How Agile Project Management and the Scrum Framework Are Powering the Next Generation of Software in Africa

In the race to build software products that matter, African tech teams are increasingly embracing agile methodologies. Not just because they’re fashionable, but because they work. At the core of this movement is Scrum—a powerful, lightweight framework enabling high-performing teams to deliver value faster, adapt quickly, and build with greater focus.
As startups across the continent aim to innovate with limited resources in fast-evolving markets, Scrum offers a proven system for managing complexity, shortening feedback loops, and ensuring product-market fit.
Rethinking the Way We Build Software
For years, the dominant approach to software development was linear and rigid. Requirements were gathered, a plan was written, code was developed, and—months later—the final product was launched. But for teams building products in unpredictable environments, this model is deeply flawed.
It limits flexibility, slows time to market, and increases the risk of building the wrong thing. In contrast, agile methodologies like Scrum embrace uncertainty, emphasizing continuous delivery, collaboration, and user feedback. That’s exactly the environment African founders are operating in.
Why Scrum Works
Scrum enables teams to work in short, focused cycles known as Sprints, typically lasting two to four weeks. Each Sprint delivers a usable increment of the product—something tangible and testable. The goal is not to build everything at once, but to deliver continuously, learn quickly, and evolve the product based on real-world feedback.

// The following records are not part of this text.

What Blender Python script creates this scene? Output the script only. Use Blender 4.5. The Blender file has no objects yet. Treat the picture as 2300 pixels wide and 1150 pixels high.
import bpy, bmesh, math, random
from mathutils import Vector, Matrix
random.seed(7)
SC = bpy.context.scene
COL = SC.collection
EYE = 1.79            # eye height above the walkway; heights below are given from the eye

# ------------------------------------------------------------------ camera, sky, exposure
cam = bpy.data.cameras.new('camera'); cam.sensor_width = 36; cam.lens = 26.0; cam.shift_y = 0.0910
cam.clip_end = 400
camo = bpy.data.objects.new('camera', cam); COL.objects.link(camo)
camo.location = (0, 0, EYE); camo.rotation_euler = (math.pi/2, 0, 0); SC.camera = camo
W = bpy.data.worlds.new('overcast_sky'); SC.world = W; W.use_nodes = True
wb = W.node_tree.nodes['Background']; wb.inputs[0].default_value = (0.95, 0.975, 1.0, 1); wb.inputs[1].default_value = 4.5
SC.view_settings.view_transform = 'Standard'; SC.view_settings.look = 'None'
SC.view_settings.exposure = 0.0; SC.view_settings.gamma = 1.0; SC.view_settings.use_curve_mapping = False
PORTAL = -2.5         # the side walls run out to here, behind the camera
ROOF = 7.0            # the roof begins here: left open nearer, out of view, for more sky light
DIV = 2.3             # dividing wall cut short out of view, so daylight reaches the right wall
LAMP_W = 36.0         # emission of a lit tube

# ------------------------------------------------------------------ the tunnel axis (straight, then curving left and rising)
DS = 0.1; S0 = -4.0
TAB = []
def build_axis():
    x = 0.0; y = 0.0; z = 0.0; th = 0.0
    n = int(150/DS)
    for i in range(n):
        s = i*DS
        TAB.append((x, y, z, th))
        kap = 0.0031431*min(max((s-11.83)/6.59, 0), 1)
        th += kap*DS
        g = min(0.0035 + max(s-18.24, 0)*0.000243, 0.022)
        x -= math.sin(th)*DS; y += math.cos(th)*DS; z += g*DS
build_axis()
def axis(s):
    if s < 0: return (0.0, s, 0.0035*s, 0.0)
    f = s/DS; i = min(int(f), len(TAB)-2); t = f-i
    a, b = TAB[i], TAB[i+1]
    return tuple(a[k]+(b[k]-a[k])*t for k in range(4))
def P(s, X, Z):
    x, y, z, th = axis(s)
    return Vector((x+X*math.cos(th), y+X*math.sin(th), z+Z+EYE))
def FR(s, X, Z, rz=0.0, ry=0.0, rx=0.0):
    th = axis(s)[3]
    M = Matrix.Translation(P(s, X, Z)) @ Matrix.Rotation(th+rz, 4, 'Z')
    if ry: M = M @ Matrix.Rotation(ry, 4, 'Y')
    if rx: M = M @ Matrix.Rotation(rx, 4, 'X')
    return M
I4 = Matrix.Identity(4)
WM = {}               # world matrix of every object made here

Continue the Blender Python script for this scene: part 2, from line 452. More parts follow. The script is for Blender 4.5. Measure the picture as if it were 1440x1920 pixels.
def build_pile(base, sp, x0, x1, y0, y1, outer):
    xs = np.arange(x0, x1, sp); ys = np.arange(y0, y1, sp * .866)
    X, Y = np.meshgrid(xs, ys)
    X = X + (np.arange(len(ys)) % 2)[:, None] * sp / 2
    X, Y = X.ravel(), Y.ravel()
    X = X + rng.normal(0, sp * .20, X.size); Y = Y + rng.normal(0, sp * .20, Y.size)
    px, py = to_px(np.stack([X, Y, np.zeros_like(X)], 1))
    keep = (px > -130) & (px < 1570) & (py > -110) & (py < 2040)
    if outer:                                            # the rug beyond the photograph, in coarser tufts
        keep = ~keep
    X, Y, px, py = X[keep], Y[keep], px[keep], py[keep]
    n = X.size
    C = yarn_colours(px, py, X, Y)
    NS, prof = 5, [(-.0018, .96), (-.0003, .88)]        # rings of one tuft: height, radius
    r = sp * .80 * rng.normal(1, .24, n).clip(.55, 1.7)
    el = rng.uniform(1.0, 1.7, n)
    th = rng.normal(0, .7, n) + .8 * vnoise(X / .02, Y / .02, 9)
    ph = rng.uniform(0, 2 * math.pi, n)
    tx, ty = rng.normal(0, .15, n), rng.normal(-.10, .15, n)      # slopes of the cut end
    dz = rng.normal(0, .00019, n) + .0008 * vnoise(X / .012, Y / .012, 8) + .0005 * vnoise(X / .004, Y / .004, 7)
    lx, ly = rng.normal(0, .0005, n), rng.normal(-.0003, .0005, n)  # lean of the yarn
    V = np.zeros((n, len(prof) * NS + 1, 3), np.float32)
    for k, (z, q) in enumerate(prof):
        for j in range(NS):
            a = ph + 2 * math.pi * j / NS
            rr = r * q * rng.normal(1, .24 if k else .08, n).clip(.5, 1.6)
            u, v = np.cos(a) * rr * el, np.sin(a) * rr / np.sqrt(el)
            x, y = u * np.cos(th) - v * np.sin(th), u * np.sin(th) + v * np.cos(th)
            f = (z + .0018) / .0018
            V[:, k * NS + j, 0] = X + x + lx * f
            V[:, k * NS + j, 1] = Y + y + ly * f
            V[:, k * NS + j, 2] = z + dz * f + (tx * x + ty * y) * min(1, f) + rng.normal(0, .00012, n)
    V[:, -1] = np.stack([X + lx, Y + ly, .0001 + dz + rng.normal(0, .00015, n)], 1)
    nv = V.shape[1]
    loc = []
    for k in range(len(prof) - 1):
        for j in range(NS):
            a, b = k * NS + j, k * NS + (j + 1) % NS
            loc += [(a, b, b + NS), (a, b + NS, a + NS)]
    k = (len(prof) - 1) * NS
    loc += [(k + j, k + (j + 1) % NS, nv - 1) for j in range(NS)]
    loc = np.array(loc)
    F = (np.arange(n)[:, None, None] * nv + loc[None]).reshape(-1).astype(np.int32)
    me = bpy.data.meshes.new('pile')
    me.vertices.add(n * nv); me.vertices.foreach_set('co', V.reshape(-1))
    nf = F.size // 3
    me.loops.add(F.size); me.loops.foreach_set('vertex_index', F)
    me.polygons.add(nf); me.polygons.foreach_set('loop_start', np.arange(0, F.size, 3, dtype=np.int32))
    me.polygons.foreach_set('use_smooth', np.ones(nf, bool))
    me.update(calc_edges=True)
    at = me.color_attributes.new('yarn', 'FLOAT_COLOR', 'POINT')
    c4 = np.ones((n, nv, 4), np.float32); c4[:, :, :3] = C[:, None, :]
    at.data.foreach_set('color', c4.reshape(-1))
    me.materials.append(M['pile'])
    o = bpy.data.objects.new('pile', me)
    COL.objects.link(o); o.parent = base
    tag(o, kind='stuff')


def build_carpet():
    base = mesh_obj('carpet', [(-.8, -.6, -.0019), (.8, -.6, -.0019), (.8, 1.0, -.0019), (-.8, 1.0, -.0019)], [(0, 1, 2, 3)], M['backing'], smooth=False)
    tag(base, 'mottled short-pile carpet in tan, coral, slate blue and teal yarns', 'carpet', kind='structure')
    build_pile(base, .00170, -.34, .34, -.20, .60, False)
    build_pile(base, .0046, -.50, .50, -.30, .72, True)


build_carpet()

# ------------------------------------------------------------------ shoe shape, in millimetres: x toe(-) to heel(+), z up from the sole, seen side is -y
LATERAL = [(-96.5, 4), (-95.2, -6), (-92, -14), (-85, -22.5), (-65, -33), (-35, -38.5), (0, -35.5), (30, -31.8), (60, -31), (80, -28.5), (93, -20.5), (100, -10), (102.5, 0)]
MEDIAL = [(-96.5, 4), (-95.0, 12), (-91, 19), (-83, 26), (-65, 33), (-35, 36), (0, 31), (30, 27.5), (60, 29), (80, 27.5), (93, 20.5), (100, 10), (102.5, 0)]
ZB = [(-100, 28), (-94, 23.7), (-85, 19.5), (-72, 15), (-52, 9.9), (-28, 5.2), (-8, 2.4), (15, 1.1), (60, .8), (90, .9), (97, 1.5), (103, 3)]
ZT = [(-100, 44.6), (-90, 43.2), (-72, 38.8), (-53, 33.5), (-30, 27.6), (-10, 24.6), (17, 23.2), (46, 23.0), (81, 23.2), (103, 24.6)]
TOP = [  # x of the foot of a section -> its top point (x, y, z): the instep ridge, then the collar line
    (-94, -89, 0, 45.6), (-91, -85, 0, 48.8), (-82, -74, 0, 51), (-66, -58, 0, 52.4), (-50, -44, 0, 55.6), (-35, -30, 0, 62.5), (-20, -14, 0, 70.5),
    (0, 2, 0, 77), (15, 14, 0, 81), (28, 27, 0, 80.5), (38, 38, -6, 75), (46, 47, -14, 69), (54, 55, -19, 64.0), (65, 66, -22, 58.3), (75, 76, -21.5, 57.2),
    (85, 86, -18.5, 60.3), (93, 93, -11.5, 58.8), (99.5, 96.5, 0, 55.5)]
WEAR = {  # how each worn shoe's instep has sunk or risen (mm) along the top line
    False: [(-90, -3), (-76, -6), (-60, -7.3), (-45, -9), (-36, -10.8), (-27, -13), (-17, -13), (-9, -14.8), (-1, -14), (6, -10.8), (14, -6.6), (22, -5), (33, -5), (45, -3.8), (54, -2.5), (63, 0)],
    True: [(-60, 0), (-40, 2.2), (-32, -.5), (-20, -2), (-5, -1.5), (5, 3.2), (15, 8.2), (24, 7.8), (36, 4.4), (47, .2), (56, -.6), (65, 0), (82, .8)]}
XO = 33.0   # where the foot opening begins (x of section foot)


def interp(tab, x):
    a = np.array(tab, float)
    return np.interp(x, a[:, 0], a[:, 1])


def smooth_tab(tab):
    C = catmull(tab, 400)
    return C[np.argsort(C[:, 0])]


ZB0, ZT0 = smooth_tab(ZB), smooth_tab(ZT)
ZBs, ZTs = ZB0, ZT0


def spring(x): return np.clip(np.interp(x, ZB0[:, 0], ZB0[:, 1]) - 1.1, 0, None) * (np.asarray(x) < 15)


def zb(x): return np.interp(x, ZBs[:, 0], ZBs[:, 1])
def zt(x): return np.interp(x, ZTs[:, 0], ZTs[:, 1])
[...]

This approach brings several advantages, particularly in resource-constrained, high-growth contexts:
- Speed to market: Launch sooner and iterate based on what users want—not assumptions.
- Increased visibility: Stakeholders remain engaged through regular reviews and feedback loops.
- Team accountability: Clear roles, daily check-ins, and retrospectives ensure alignment.
- Rapid learning: Features are validated early, and poor decisions can be corrected quickly.
The Scrum Framework in Action
Scrum is structured around three core roles:
- Product Owner: Responsible for defining the vision, prioritizing work, and maintaining the Product Backlog.
- Scrum Master: A servant-leader who supports the team, removes roadblocks, and ensures adherence to Scrum principles.
- Development Team: A cross-functional group of designers, engineers, and testers who actually build the product.
Supporting this team are key Scrum events:
- Sprint Planning: Where the team commits to a defined set of tasks to complete during the Sprint.
- Daily Scrum: A brief check-in meeting to align on progress and identify any blockers.
- Sprint Review: A live demonstration of the completed work to stakeholders for feedback.
- Sprint Retrospective: A look back to identify what worked, what didn’t, and how the team can improve.
Case Study: Launching a SaaS Platform with Scrum
Consider a startup building a SaaS platform for HR automation in African SMEs. Instead of spending six months coding a full suite of features, the team uses Scrum to deliver working software in biweekly Sprints.
- In the first Sprint, they launch a basic user registration system and dashboard.
- The second Sprint adds core functions like timesheet logging and team management.
- Each Sprint ends with real user testing, and feedback directly shapes the backlog for the next cycle.
- Within three months, the product is being used by early adopters, while the roadmap remains agile and responsive to actual demand.
This way, the team reduces wasted effort, accelerates learning, and builds stronger alignment between vision and execution.
Why Agile is Critical to Africa’s Digital Growth
The African tech ecosystem is still young, dynamic, and largely self-taught. Startups face tight budgets, limited technical talent, and constantly shifting market conditions. Scrum provides a system that helps teams stay lean, deliver consistently, and pivot without losing momentum.
Whether you’re building an edtech solution in Kigali, a payments API in Lagos, or a logistics platform in Nairobi, the principles are the same: get to value fast, stay close to your users, and keep improving.
Conclusion
Agile is not just a methodology—it’s a mindset shift. Scrum provides the structure and discipline needed to apply that mindset in real-world teams, building products that actually solve problems. It creates room for innovation without chaos, and for planning without paralysis.
For African software teams seeking relevance, resilience, and results, Scrum is not just useful—it’s essential.